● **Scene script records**
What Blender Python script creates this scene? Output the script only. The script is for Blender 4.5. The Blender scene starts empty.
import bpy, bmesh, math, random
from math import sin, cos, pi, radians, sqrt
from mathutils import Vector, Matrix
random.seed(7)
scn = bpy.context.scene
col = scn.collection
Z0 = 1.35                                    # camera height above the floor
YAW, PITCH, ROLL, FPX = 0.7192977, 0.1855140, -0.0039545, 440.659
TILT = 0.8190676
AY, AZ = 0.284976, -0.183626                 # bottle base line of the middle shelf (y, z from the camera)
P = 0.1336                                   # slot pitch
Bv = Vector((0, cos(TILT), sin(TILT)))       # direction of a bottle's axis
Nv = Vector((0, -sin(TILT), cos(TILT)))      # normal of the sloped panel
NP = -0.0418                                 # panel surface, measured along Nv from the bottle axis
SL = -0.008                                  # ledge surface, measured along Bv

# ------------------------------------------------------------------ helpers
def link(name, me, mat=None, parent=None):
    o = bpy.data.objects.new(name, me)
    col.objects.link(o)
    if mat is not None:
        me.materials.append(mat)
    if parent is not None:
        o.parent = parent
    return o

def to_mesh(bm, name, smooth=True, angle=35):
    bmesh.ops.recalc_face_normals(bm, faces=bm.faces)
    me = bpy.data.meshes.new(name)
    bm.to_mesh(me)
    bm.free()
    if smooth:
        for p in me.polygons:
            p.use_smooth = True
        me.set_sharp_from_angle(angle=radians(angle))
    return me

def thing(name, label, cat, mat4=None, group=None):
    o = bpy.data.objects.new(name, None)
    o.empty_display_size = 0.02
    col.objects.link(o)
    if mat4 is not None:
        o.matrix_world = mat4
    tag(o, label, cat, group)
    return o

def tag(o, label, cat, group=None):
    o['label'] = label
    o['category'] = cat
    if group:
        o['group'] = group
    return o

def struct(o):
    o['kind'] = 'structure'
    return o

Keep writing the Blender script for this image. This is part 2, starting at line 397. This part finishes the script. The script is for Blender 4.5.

● **STATED PROBLEM**
Copy all data exactly, start to finish.

● **OUTPUT OF THE TASK**
What Blender Python script creates this scene? Output the script only. The script is for Blender 4.5. The Blender scene starts empty.
import bpy, bmesh, math, random
from math import sin, cos, pi, radians, sqrt
from mathutils import Vector, Matrix
random.seed(7)
scn = bpy.context.scene
col = scn.collection
Z0 = 1.35                                    # camera height above the floor
YAW, PITCH, ROLL, FPX = 0.7192977, 0.1855140, -0.0039545, 440.659
TILT = 0.8190676
AY, AZ = 0.284976, -0.183626                 # bottle base line of the middle shelf (y, z from the camera)
P = 0.1336                                   # slot pitch
Bv = Vector((0, cos(TILT), sin(TILT)))       # direction of a bottle's axis
Nv = Vector((0, -sin(TILT), cos(TILT)))      # normal of the sloped panel
NP = -0.0418                                 # panel surface, measured along Nv from the bottle axis
SL = -0.008                                  # ledge surface, measured along Bv

# ------------------------------------------------------------------ helpers
def link(name, me, mat=None, parent=None):
    o = bpy.data.objects.new(name, me)
    col.objects.link(o)
    if mat is not None:
        me.materials.append(mat)
    if parent is not None:
        o.parent = parent
    return o

def to_mesh(bm, name, smooth=True, angle=35):
    bmesh.ops.recalc_face_normals(bm, faces=bm.faces)
    me = bpy.data.meshes.new(name)
    bm.to_mesh(me)
    bm.free()
    if smooth:
        for p in me.polygons:
            p.use_smooth = True
        me.set_sharp_from_angle(angle=radians(angle))
    return me

def thing(name, label, cat, mat4=None, group=None):
    o = bpy.data.objects.new(name, None)
    o.empty_display_size = 0.02
    col.objects.link(o)
    if mat4 is not None:
        o.matrix_world = mat4
    tag(o, label, cat, group)
    return o

def tag(o, label, cat, group=None):
    o['label'] = label
    o['category'] = cat
    if group:
        o['group'] = group
    return o

def struct(o):
    o['kind'] = 'structure'
    return o

Keep writing the Blender script for this image. This is part 2, starting at line 397. This part finishes the script. The script is for Blender 4.5.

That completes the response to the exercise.